Gaz cieplarniany blokował zlodowacenie we wczesnym okresie istnienia Ziemi – twierdzą naukowcy z uniwersytetu w Kopenhadze i z tokijskiego instytutu technologicznego. To wynik badań nad tlenosiarczkiem węgla.

Badacze opracowali model dawnej atmosfery i dokonując symulacji doszli do wniosku, że zmniejszenie udziału titotlenku węgla i zwiększenie oparów siarki powoduje oziębienie klimatu.

Kiedy ziemia ochładzała się po uformowaniu słońce było zbyt słabe, aby uchronić planetę przez zlodowaceniem. Uczynił to właśnie tlenosiarczek węgla, który jest efektem reakcji tlenku węgla z oparami siarki produkowanymi przez wulkany. Według naukowców stanowi doskonały gaz cieplarniany, przez co uchronił ziemię przez przekształceniem się w śnieżną kulę.

Wraz z powstaniem życia nastąpił wzrost emisji tlenu do atmosfery, więc siarka pochodząca z wulkanów przestała być przekształcana w tlenosiarczek węgla. Zamiast tego pojawiły się opary siarki - silny schładzacz klimatyczny. Tak mogły następować epoki lodowcowe 2,5 miliarda lat temu - twierdzą badacze.

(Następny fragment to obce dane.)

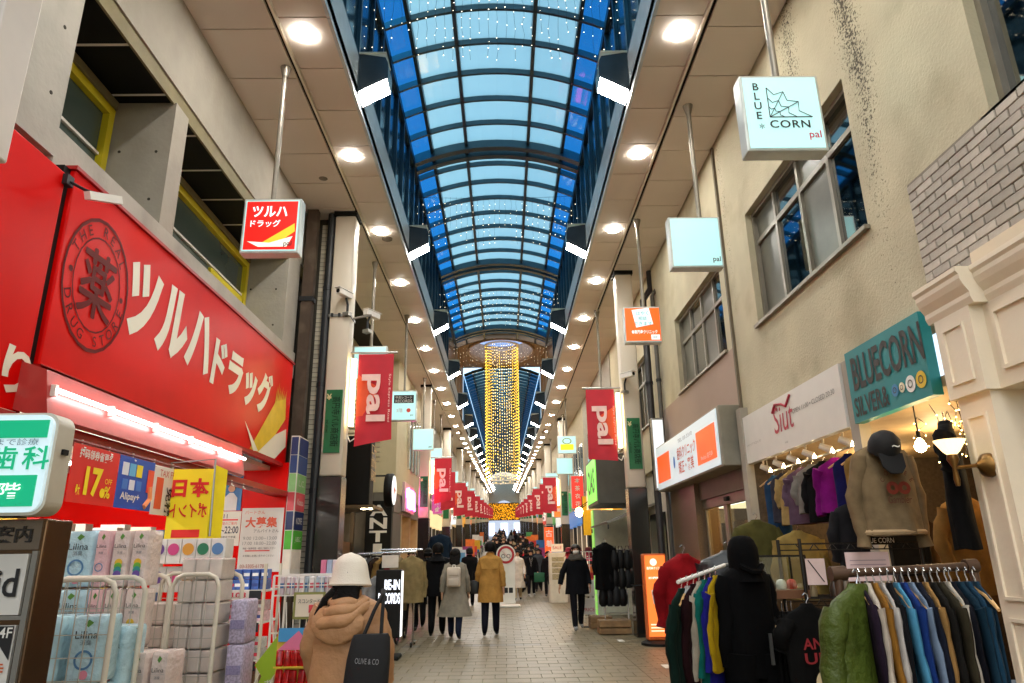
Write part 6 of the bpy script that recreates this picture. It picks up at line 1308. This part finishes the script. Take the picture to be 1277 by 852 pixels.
text('BE-IN', .15, (.06, -.1, 1.08), 'S', E('#eaf0ff', 1.6), rsn, bold=.03, w=.24); text('RECORDS', .16, (.02, -.1, .88), 'S', E('#eaf0ff', 1.6), rsn, bold=.03, w=.34); part('edge_light', G().box(.2, .206, -.1, .1, .32, 1.28), E('#ffffff', 1.2), rsn); flat('paper', -.13, .13, 1.33, 1.52, 0, M('#cfc8bc', .6), rsn)
bcy = thing('parked_bicycle', 'bicycle half hidden behind the chrome rack', 'bicycle', None, (-1.95, 13.9, 0))
for y in (-.5, .5): part('tyre', G().tube([(0, y+.32*math.cos(a*math.pi/10), .34+.32*math.sin(a*math.pi/10)) for a in range(21)], .02, 6), m_blk, bcy)
part('frame', G().tube([(0, -.5, .34), (0, -.1, .8), (0, .35, .8), (0, .5, .34)], .018, 6), m_dkmetal, bcy); part('frame', G().tube([(0, -.1, .8), (0, 0, .3), (0, .35, .8)], .018, 6), m_dkmetal, bcy); part('saddle', G().bev(-.07, .07, -.22, .04, .88, .94, .02), m_blk, bcy); part('handlebar', G().tube([(-.25, .3, 1.0), (0, .38, .98), (.25, .3, 1.0)], .014, 6), m_wirem, bcy)
garment('navy hooded jacket with white lining hung high on the left', 'jacket', (-1.98, 22.0, 2.15), R(0), '#22364c', .62, .8, .14, .66, 1, 0, None)
dmk = thing('display_table', 'white leaflet stand by the far left shops', 'leaflet stand', None, (-1.75, 27, 0)); part('panel', G().bev(-.3, .3, -.05, .05, 0, 1.7, .01), M('#c8d4dc', .5), dmk); flat('poster', -.26, .26, .9, 1.6, -.051, M_('#5a9ac8'), dmk)
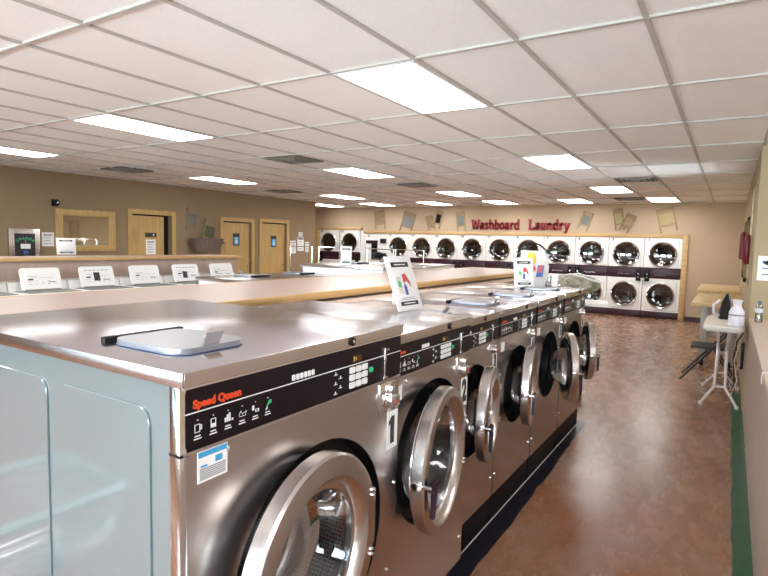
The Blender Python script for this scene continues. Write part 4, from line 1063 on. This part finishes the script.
f.tube([(-.04, .54, .205), (.04, .54, .205)], .010, 8); f.build('leg', 'wleg', t)
for (x, y) in ((-.165, -.30), (.165, -.30), (-.18, .66), (.18, .66)): MB().solid([(0, .02), (.035, .02)], (x, y, 0), 'z', 10).build('foot_cap', 'wleg', t)
# iron standing on its heel
t = thing('clothes_iron', 'black iron with a pale handle standing on the ironing board', 'iron', (-.0, 7.2, zb_ + .001), PI * .55); t.scale = (1.2, 1.2, 1.25)
b = MB(); b.prism([(-.02, 0), (.06, 0), (.06, .05), (.045, .14), (.02, .21), (.0, .235), (-.015, .14), (-.02, .05)], 'x', -.05, .05)
for v in b.bm.verts: v.co.x *= max(.15, 1 - (v.co.z / .25) ** 1.5)
b.build('iron_body', 'black', t, smooth=False)
MB().tube([(0, .06, .03), (0, .105, .05), (0, .11, .12), (0, .06, .17)], .012, 8).build('iron_handle', 'jug', t)
MB().prism([(-.05, 0), (.05, 0), (.045, .12), (.0, .235), (-.045, .12)], 'y', -.026, -.02).build('sole_plate', 'chrome', t, smooth=False)
t = thing('plastic_jug', 'white plastic jug standing at the near end of the ironing board', 'jug', (.085, 6.58, zb_ + .001))
b = MB(); b.solid([(0, .062), (.01, .070), (.10, .070), (.115, .064), (.125, .070), (.15, .066), (.19, .045), (.215, .036), (.245, .042), (.262, .052), (.268, .048)], (0, 0, 0), 'z', 32); b.build('jug_body', 'jug', t)
MB().lathe([(.108, .0672), (.116, .0655), (.122, .069)], (0, 0, 0), 'z', 32).build('jug_band', 'grey_ink', t)

# black folding chair
t = thing('folding_chair', 'black folding chair behind the ironing board, facing the aisle', 'chair', (-.12, 8.12, 0))
b = MB(); b.prism(rrect(-.24, .14, -.20, .20, .05, 4), 'z', .425, .455); b.build('seat', 'blackcloth', t)
MB().box(-.245, -.235, -.16, .16, .42, .45, bev=.003).build('seat_edge', 'palewood', t)
for s_ in (-1, 1):
    MB().tube([(-.34, s_ * .21, .013), (.0, s_ * .21, .44), (.26, s_ * .21, .80)], .014, 8).build('leg', 'blackcloth', t)
    MB().tube([(.26, s_ * .18, .013), (.02, s_ * .18, .42)], .012, 8).build('leg', 'blackcloth', t)
b = MB(); b.prism([(.14, .60), (.165, .59), (.29, .80), (.265, .81)], 'y', -.21, .21); b.build('backrest', 'blackcloth', t)
# cables hanging below the ironing board by the wall
for (nm, mt, pts, r, lab) in (('power_cord', 'cordw', [(.185, 7.05, .80), (.15, 7.1, .70), (.10, 7.1, .45), (.14, 7.05, .25), (.09, 7.0, .10), (.13, 6.9, .006)], .004, 'pale power cord hanging behind the ironing board'),
                              ('power_cord', 'black', [(.18, 7.25, .80), (.17, 7.28, .74), (.12, 7.3, .66), (.10, 7.32, .45), (.12, 7.3, .15), (.09, 7.35, .009)], .007, 'black power cord hanging by the right wall under the ironing board'),
                              ('power_cord', 'cordw', [(.17, 7.52, .8), (.10, 7.5, .6), (.15, 7.52, .35), (.08, 7.5, .12), (.11, 7.45, .006)], .003, 'thin pale cord dangling beside the black cord under the ironing board')):
    b = MB(); b.tube(pts, r, 6); tag(b.build(nm, mt), lab, 'cord', 'cords under the ironing board')
t = thing('outlet_box', 'dark outlet box low on the right wall under the ironing board', 'outlet', (.195, 7.45, .40)); MB().box(-.03, 0, -.06, .06, -.08, .22, bev=.004).build('box_body', 'dark', t); MB().box(-.033, -.03, -.04, .04, -.05, .02).build('socket_face', 'print', t, smooth=False)

# ------------------------------------------------------------------ light
wd = bpy.data.worlds.new('world'); S.world = wd; wd.use_nodes = True
nt = wd.node_tree; bg = nt.nodes['Background']; bg.inputs['Color'].default_value = (.82, .91, 1.0, 1); bg.inputs['Strength'].default_value = 13.0
for i, (a, b) in enumerate(wins):
    ld = bpy.data.lights.new('window_portal', 'AREA'); ld.shape = 'RECTANGLE'; ld.size = b - a; ld.size_y = 1.9; ld.cycles.is_portal = True
    lo = bpy.data.objects.new('window_portal', ld); COL.objects.link(lo); lo.location = ((a + b) / 2, YF - .2, 1.5); lo.rotation_euler = (PI / 2, 0, PI) if False else (-PI / 2, 0, PI)
    lo.rotation_euler = (math.radians(90), 0, 0)

S.view_settings.view_transform = 'Standard'; S.view_settings.look = 'None'; S.view_settings.gamma = 1; S.view_settings.use_curve_mapping = False
S.view_settings.exposure = 1.15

Z kolei naukowcy z Uniwersytetu Wirginii pod przewodnictwem Williama Ruddimana są zdania, że to wypalanie terenów pod uprawy i wycinka lasów w starożytności była przyczyną podniesienia temperatury na Ziemi. Gazy cieplarnianie powstałe w wyniku spalenia spowodowały ocieplenie się klimatu - uważają naukowcy.